While some fans were supportive of Sanders’ struggles, showing him sympathy and affection, others were harsh and hurtful in their feedback. The public frequently fails to understand the circumstances surrounding players’ personal lives and the demanding mental environment that the NBA fosters.

In a tweet addressed to the “haters,” Sanders said, “Please, spit your poison out. … Judge me instead of looking in the mirror.”

That metaphorical mirror acts as a sign that that the judgmental fan is failing to see their own biases and suggests that Sanders might be behind the mirror, staring back at the viewer. Sadly, of his 28,300 followers, only 41 retweeted. It seems more fans have gathered to ridicule Sanders than to aid him.

While Sanders’ recent mental health treatment resulted in his decision to leave the NBA, his mental health was not an afterthought for the Bucks. Nearly a year ago, the Bucks hired a team psychologist named Ramel Smith, whose job involves traveling with the team and observing atypical behavior. Smith helped Sanders tackle his issues by focusing on meditation.

Before leaving the league, Sanders was offered the opportunity to stay on the Bucks’ payroll without playing in games. He would go to practices, attend team meetings, and follow through with his regular drug testing and mental health treatment. Sanders decided to decline this generous offer, leaving behind the four-year, $44 million contract extension he signed last offseason. Many of us can’t imagine walking away from an eight-figure payday, but Sanders simply didn’t believe his mental health would improve if he didn’t leave the NBA behind.

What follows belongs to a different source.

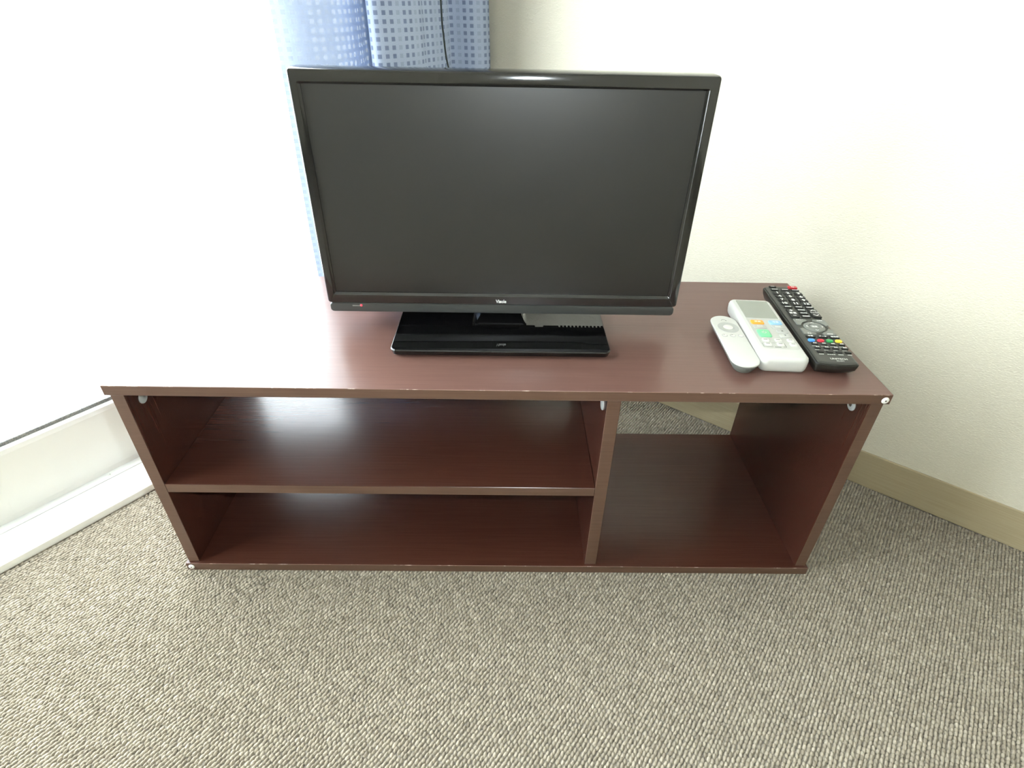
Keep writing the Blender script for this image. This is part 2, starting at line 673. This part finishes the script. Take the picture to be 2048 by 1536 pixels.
# ------------------------------------------------------------------ television
TX0, TX1, TY, TZ0, TZ1 = 0.2522, 0.7508, 0.150, 0.3898, 0.6985
TCX = 0.5005
SX0, SX1, SZ0, SZ1 = 0.2652, 0.7360, 0.4200, 0.6825
tv = tag(empty('television', (TCX, 0.165, H)), 'black flat screen television standing on the dark wooden stand', 'television')
o3 = Vector((TCX, 0.165, H))


def tp(name, bm, m_, par=None, smooth=False):
    if par is None:
        bmesh.ops.translate(bm, vec=-o3, verts=bm.verts[:])
        return obj(name, bm, m_, tv, smooth=smooth)
    bmesh.ops.translate(bm, vec=-o3, verts=bm.verts[:])
    return obj(name, bm, m_, par, smooth=smooth)


def ring_outline(x0, x1, z0, z1, r, n=5):
    o = rr_outline(x1 - x0, z1 - z0, r, n)
    cx, cz = (x0 + x1) / 2, (z0 + z1) / 2
    return [(cx + a, cz + b) for a, b in o]


def bezel_mesh():
    """picture-frame bezel lofted from outlines: rim, rounded front, inner slope to the screen"""
    bm = bmesh.new()
    zb = 0.4042
    lays = [  # x0,x1,z0,z1,r,y
        (TX0 + 0.0005, TX1 - 0.0005, zb, TZ1 - 0.0005, 0.004, TY + 0.0340),
        (TX0, TX1, zb, TZ1, 0.004, TY + 0.0300),
        (TX0, TX1, zb, TZ1, 0.004, TY + 0.0030),
        (TX0 + 0.0009, TX1 - 0.0009, zb + 0.0004, TZ1 - 0.0009, 0.0036, TY + 0.0009),
        (TX0 + 0.0028, TX1 - 0.0028, zb + 0.0009, TZ1 - 0.0028, 0.003, TY),
        (SX0 - 0.0034, SX1 + 0.0034, SZ0 - 0.0034, SZ1 + 0.0022, 0.0016, TY + 0.0006),
        (SX0 - 0.0024, SX1 + 0.0024, SZ0 - 0.0022, SZ1 + 0.0012, 0.0012, TY + 0.0016),
        (SX0, SX1, SZ0, SZ1, 0.0006, TY + 0.0030),
        (SX0, SX1, SZ0, SZ1, 0.0006, TY + 0.0060),
    ]
    rings = [[bm.verts.new((x, y, z)) for x, z in ring_outline(a, b, c, d, r)] for a, b, c, d, r, y in lays]
    k = len(rings[0])
    for p, q in zip(rings, rings[1:]):
        for i in range(k):
            bm.faces.new((p[i], p[(i + 1) % k], q[(i + 1) % k], q[i]))
    # close the back between rim and screen pocket
    p, q = rings[-1], rings[0]
    for i in range(k):
        bm.faces.new((p[i], p[(i + 1) % k], q[(i + 1) % k], q[i]))
    return bm


bez = tp('bezel', bezel_mesh(), BLACKG, smooth=35)
tp('screen', bx(SX0 - 0.001, SX1 + 0.001, TY + 0.0046, TY + 0.0058, SZ0 - 0.001, SZ1 + 0.001), SCREEN)
bm = bmesh.new()
lz = [(TX0 + 0.0022, TX1 - 0.0030, TZ0 + 0.0003, 0.4036, 0.004, TY + 0.028), (TX0 + 0.0016, TX1 - 0.0024, TZ0, 0.4039, 0.005, TY + 0.024),
      (TX0 + 0.0016, TX1 - 0.0024, TZ0, 0.4039, 0.005, TY + 0.0024), (TX0 + 0.0024, TX1 - 0.0032, TZ0 + 0.0008, 0.4034, 0.0045, TY + 0.0010), (TX0 + 0.0034, TX1 - 0.0042, TZ0 + 0.0018, 0.4030, 0.004, TY + 0.0006)]
rings = [[bm.verts.new((x, y, z)) for x, z in ring_outline(a, b, c, d, r)] for a, b, c, d, r, y in lz]
k = len(rings[0])
for p, q in zip(rings, rings[1:]):
    for i in range(k):
        bm.faces.new((p[i], p[(i + 1) % k], q[(i + 1) % k], q[i]))
bm.faces.new(rings[0])
bm.faces.new(rings[-1][::-1])
trim = tp('lower_trim', bm, BLACKM, smooth=35)
# power indicator window and red light in the trim
tp('indicator_window', bx(0.2862, 0.2975, TY + 0.0001, TY + 0.002, 0.3988, 0.4006, bev=0.0003), LEDBAR, trim)
ledm = lathe(bmesh.new(), [(0, 0.0012), (0.0011, 0.0010), (0.0016, 0.0)], 14, Matrix.Translation((0.2988, TY + 0.0004, 0.4004)) @ Matrix.Rotation(math.radians(90), 4, 'X'))
tp('power_light', ledm, LED, trim, smooth='all')
text_obj('brand_lettering', 'Visole', 0.0070, LETTER_W, bez, (0.4987 - TCX, TY - 0.0002 - 0.165, 0.4098 - H), (math.radians(90), 0, 0), bold=0.022, sx=0.86)
# rear housing, stepped in from the bezel, with vent ribs low on the back
bm = bmesh.new()
box(bm, TX0 + 0.012, TX1 - 0.012, TY + 0.0062, TY + 0.0345, 0.4045, TZ1 - 0.012, bev=0.002)
box(bm, TX0 + 0.05, TX1 - 0.05, TY + 0.034, TY + 0.052, 0.44, TZ1 - 0.06, bev=0.008)
cover = tp('back_cover', bm, BLACKB)
tp('port_housing', bx(0.290, 0.456, TY + 0.0245, TY + 0.082, 0.3915, 0.46, bev=0.002), BLACKB)
tp('vent_ledge', bx(0.545, 0.700, TY + 0.0245, TY + 0.0305, 0.3915, 0.4035, bev=0.0003), BLACKB)
for i in range(16):
    x = 0.5905 + 0.0057 * i
    tp('vent_rib', bx(x, x + 0.0033, TY + 0.0303, TY + 0.0362, 0.3915, 0.4035, bev=0.0003, seg=1), BLACKB)
tp('vent_rib', bx(0.536, 0.5515, TY + 0.020, TY + 0.0362, 0.3915, 0.4035, bev=0.001), BLACKB)
tp('vent_rib', bx(0.564, 0.588, TY + 0.0303, TY + 0.0362, 0.3915, 0.4035, bev=0.001), BLACKB)
# pedestal
bm = bmesh.new()
ZB = H + 0.012
B0, B1 = 0.0745, 0.2500
BW = 0.3010
loft_rr(bm, BW, B1 - B0, 0.010, [(0.0045, H + 0.0022), (0.0020, H + 0.0040), (0.0004, H + 0.0090), (0.0, H + 0.0104), (0.0014, ZB), (0.0022, ZB + 0.00005)], cx=0.4995, cy=(B0 + B1) / 2)
base = tp('base', bm, BASEG, smooth=30)
for fx_ in (0.372, 0.627):
    for fy_ in (0.095, 0.230):
        tp('rubber_foot', lathe(bmesh.new(), [(0.006, 0.0), (0.006, 0.0028), (0, 0.0028)], 16, Matrix.Translation((fx_, fy_, H))), BLACKB, base)
bm = bmesh.new()


def quad_ring(x0, x1, y0, y1, z, r=0.004):
    return [bm.verts.new((x, y, z)) for x, y in [((x0 + x1) / 2 + a, (y0 + y1) / 2 + b) for a, b in rr_outline(x1 - x0, y1 - y0, r, 4)]]


nl = [(0.4605, 0.5360, 0.1478, 0.222, ZB - 0.0004), (0.4605, 0.5360, 0.1478, 0.222, ZB + 0.0014), (0.4625, 0.5342, 0.1495, 0.220, ZB + 0.0024), (0.4650, 0.5322, 0.1540, 0.216, ZB + 0.0048),
      (0.4685, 0.5295, 0.1605, 0.212, ZB + 0.0090), (0.4705, 0.5275, 0.1655, 0.208, ZB + 0.0140), (0.4720, 0.5260, 0.1690, 0.206, ZB + 0.0200), (0.4725, 0.5255, 0.1700, 0.205, 0.4600)]
rings = [quad_ring(*l) for l in nl]
k = len(rings[0])
for p, q in zip(rings, rings[1:]):
    for i in range(k):
        bm.faces.new((p[i], p[(i + 1) % k], q[(i + 1) % k], q[i]))
bm.faces.new(rings[0][::-1])
bm.faces.new(rings[-1])
tp('neck', bm, BASEG, smooth=30)

# ------------------------------------------------------------------ remotes
PURE = mat('white_remote_plastic', srgb(192, 192, 185), 0.4)
PANEL = mat('pale_grey_key_panel', srgb(178, 178, 170), 0.45)
WKEY = mat('white_rubber_key', srgb(204, 204, 196), 0.4)
GKEY = mat('grey_rubber_key', srgb(172, 173, 166), 0.45)
ORANGE = mat('orange_key', srgb(232, 152, 48), 0.4)
SKY = mat('light_blue_key', srgb(134, 176, 206), 0.4)
GREEN = mat('pale_green_key', srgb(116, 196, 144), 0.4)
LCD = mat('grey_lcd', srgb(138, 141, 130), 0.25)
DARKT = mat('dark_print', srgb(88, 88, 82), 0.6)
RBLACK = mat('black_remote_plastic', srgb(34, 34, 30), 0.38)
RFACE = mat('dark_grey_remote_face', srgb(44, 45, 41), 0.35)
RKEY = mat('black_rubber_key', srgb(30, 30, 27), 0.5)
RGREY = mat('mid_grey_key', srgb(112, 114, 108), 0.4)
RED = mat('red_key', srgb(186, 34, 42), 0.35)
RED2 = mat('crimson_key', srgb(196, 40, 58), 0.35)
BLUE = mat('blue_key', srgb(64, 140, 226), 0.35)
GRN2 = mat('green_key', srgb(36, 142, 72), 0.35)
YEL = mat('yellow_key', srgb(228, 198, 56), 0.35)
SHELL = mat('grey_remote_shell', srgb(104, 107, 101), 0.45)
RING = mat('silver_ring', srgb(164, 165, 160), 0.4)
LETTER_G = mat('grey_lettering', srgb(205, 206, 200), 0.5)
mm = 0.001


def key(par, name, x0, x1, y0, y1, z, h, m_, r=1.2):
    """soft-edged key: corners in mm, z and h in metres"""
    w, l = abs(x1 - x0) * mm, abs(y1 - y0) * mm
    b = loft_rr(bmesh.new(), w, l, min(r * mm, w / 2.05, l / 2.05), [(0, z - 0.0004), (0, z + h * 0.6), (0.0002, z + h * 0.88), (0.0006, z + h)], (x0 + x1) / 2 * mm, (y0 + y1) / 2 * mm, n=3)
    return obj(name, b, m_, par, smooth=40)


def txt(par, s, x, y, z, size, m_=None, bold=0.01, sx=1.0, name='lettering', rz=0.0, sy=1.0):
    return text_obj(name, s, size * mm, m_ or LETTER_W, par, (x * mm, y * mm, z), (0, 0, rz), bold=bold, sx=sx, sy=sy)


def bars(par, x, y, z, w, h, m_=None, n=3):
    """a row of tiny print too small to read, as flat printed dashes"""
    b = bmesh.new()
    for i in range(n):
        x0 = x - w / 2 + w * i / n
        box(b, x0 * mm, (x0 + w / n * 0.8) * mm, (y - h / 2) * mm, (y + h / 2) * mm, z, z + 0.0001)
    return obj('printed_mark', b, m_ or LETTER_W, par)


def power_icon(par, x, y, z, r, m_):
    b = bmesh.new()
    n = 20
    o, i_ = [], []
    for k_ in range(n + 1):
        a = math.radians(90 + 38 + (360 - 76) * k_ / n)
        o.append(((x + r * math.cos(a)) * mm, (y + r * math.sin(a)) * mm))
        i_.append(((x + r * 0.68 * math.cos(a)) * mm, (y + r * 0.68 * math.sin(a)) * mm))
    vo = [b.verts.new((*p, z + 0.0001)) for p in o]
    vi = [b.verts.new((*p, z + 0.0001)) for p in i_]
    for k_ in range(n):
        b.faces.new((vo[k_], vo[k_ + 1], vi[k_ + 1], vi[k_]))
    box(b, (x - r * 0.16) * mm, (x + r * 0.16) * mm, (y + r * 0.2) * mm, (y + r * 1.15) * mm, z, z + 0.0001)
    return obj('power_symbol', b, m_, par)


def tri(par, x, y, z, w, h, m_, up=True):
    s = 1 if up else -1
    b = prism(bmesh.new(), [((x - w / 2) * mm, (y - s * h / 2) * mm), ((x + w / 2) * mm, (y - s * h / 2) * mm), (x * mm, (y + s * h / 2) * mm)], 'z', z, z + 0.0001)
    return obj('arrow_mark', b, m_, par)


def chevron(par, x, y, z, w, h, m_, ang):
    b = bmesh.new()
    t_ = 0.22 * w
    prism(b, [(-w / 2 * mm, -h / 2 * mm), (0, h / 2 * mm), (w / 2 * mm, -h / 2 * mm), (w / 2 * mm, (-h / 2 - t_) * mm), (0, (h / 2 - t_) * mm), (-w / 2 * mm, (-h / 2 - t_) * mm)], 'z', z, z + 0.0001)
    bmesh.ops.transform(b, matrix=Matrix.Translation((x * mm, y * mm, 0)) @ Matrix.Rotation(ang, 4, 'Z'), verts=b.verts[:])
    return obj('arrow_mark', b, m_, par)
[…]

Sanders’ story reminds us of the reality we love to romanticize. We prefer to see our heroes in front of the flashing lights, in the high-flying ads and as cold-blooded champions or respected failures. We become blind to their personal aspirations and problems. Watching Sanders reveal his struggles in front of the camera is hard for us. It is saddening, harmful, and worst of all, it never crossed our minds. As fans, it is our duty to support him as much as we can, although we yearn to see his face on the hardwood again. Sanders’ bravery and honesty teaches us a valuable lesson, and for that, he is 100 percent cool.